Data to use:
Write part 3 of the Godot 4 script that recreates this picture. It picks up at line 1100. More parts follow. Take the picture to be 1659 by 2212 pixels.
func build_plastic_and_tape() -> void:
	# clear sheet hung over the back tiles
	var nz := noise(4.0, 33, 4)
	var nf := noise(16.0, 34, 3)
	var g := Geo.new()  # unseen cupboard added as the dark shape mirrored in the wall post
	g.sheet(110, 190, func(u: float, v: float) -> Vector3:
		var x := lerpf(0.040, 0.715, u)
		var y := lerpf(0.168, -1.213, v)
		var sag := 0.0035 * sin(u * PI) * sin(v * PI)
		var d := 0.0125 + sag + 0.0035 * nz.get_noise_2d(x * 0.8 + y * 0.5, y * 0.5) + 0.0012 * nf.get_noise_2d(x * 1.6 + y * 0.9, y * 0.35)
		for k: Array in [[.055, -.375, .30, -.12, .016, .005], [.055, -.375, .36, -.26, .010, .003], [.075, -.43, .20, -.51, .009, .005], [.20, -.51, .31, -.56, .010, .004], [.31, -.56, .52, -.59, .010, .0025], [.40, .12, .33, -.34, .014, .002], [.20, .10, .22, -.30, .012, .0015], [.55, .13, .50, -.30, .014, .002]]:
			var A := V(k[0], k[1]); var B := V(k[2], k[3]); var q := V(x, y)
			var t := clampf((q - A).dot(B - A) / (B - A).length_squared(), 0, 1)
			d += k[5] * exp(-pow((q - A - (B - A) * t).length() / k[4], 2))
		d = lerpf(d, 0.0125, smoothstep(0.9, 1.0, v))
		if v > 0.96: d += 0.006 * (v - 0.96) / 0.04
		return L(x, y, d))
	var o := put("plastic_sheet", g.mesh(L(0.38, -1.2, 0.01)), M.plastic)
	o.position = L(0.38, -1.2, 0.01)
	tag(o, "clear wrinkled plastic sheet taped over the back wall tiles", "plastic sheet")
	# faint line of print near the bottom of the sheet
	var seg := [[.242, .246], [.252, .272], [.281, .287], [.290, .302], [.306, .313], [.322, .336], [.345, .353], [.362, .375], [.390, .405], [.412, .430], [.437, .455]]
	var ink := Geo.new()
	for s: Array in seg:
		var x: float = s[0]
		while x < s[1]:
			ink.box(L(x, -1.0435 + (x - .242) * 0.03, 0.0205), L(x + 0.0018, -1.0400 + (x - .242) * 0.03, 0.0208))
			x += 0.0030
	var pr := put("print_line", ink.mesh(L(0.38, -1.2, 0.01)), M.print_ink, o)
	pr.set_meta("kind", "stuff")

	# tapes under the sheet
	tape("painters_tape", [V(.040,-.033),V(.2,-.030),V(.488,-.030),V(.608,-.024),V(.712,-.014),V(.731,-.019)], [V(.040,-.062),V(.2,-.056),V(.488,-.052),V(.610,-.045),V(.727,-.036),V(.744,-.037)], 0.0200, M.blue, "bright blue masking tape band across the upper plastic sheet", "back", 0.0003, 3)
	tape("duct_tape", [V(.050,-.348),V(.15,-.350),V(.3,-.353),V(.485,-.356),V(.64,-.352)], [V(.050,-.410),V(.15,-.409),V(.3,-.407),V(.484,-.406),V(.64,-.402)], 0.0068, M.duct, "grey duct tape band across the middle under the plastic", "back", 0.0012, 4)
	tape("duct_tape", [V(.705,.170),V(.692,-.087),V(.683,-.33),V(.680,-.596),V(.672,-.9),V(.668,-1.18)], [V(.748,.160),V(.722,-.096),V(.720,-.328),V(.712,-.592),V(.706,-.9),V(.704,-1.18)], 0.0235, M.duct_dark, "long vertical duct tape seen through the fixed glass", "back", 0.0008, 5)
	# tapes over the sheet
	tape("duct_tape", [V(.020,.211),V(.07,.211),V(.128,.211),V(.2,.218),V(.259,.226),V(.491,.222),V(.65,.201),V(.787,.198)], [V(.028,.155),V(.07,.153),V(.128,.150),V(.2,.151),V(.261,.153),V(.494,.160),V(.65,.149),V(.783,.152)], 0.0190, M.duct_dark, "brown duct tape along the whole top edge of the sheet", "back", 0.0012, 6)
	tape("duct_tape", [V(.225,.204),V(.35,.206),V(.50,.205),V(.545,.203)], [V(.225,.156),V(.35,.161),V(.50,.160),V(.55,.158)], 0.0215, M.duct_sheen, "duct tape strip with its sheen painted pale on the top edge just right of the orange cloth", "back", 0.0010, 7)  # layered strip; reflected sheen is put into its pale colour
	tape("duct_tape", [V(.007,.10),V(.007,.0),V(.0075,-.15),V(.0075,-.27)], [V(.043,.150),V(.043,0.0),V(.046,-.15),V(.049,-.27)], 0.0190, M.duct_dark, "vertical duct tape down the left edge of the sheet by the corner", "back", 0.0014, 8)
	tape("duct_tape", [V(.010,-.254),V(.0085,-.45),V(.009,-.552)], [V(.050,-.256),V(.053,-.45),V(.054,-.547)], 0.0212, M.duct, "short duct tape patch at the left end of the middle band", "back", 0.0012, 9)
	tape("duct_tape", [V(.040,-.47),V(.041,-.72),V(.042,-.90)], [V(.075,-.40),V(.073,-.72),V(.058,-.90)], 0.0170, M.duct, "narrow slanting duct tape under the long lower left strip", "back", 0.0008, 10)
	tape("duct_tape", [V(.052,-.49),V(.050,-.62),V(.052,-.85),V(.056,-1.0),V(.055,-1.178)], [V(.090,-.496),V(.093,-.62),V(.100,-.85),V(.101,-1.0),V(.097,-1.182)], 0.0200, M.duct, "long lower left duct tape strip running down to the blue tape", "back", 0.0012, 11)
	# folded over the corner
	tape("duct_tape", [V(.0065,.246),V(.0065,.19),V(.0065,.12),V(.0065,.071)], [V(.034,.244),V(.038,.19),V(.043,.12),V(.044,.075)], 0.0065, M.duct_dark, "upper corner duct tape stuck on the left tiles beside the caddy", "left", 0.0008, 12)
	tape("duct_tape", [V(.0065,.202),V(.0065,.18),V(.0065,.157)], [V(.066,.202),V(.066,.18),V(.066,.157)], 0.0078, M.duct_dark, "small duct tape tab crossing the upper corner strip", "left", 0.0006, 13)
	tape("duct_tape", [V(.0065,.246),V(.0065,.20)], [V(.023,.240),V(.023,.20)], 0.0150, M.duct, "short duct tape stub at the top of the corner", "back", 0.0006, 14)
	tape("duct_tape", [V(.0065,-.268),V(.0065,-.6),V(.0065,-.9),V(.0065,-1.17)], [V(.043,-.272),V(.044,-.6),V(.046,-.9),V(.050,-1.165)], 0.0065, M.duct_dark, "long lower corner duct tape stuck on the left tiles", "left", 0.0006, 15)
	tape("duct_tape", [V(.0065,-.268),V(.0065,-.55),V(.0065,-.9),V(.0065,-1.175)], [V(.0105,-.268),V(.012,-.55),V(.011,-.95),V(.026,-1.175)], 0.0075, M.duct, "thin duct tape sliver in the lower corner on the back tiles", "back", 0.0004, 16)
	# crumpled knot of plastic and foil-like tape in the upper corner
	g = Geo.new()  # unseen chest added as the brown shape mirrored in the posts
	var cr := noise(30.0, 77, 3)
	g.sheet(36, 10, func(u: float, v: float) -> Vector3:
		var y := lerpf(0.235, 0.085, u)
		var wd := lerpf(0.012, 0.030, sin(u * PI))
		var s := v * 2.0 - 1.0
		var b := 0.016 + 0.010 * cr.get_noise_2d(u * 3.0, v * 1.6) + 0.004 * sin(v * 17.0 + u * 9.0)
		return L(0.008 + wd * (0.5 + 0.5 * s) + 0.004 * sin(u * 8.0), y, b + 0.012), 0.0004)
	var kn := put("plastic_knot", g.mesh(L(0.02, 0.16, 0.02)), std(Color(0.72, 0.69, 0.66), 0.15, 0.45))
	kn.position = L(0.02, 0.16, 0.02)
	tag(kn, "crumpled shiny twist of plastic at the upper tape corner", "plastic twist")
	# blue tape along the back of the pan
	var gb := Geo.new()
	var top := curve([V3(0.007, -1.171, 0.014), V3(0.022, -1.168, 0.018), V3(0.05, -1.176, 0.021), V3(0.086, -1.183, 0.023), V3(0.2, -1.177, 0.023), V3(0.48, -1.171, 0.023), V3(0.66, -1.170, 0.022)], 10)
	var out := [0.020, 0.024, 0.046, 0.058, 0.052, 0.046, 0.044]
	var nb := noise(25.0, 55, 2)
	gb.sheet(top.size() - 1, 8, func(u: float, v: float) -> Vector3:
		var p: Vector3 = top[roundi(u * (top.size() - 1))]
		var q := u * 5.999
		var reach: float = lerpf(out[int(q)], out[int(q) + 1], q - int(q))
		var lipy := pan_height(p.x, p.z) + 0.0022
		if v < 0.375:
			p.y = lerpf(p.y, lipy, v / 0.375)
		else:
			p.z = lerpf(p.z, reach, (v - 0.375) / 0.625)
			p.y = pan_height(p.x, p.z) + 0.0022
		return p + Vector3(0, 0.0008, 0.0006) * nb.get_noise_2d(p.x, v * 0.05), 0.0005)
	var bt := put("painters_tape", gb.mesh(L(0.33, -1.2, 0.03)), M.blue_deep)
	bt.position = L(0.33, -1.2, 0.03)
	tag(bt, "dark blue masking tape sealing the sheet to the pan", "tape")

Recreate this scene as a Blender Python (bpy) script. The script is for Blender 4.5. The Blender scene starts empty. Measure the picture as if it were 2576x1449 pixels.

Work to do:
Using the material above, gather every line that includes "picture".

Result of the exercise:
Write part 3 of the Godot 4 script that recreates this picture. It picks up at line 1100. More parts follow. Take the picture to be 1659 by 2212 pixels.
Recreate this scene as a Blender Python (bpy) script. The script is for Blender 4.5. The Blender scene starts empty. Measure the picture as if it were 2576x1449 pixels.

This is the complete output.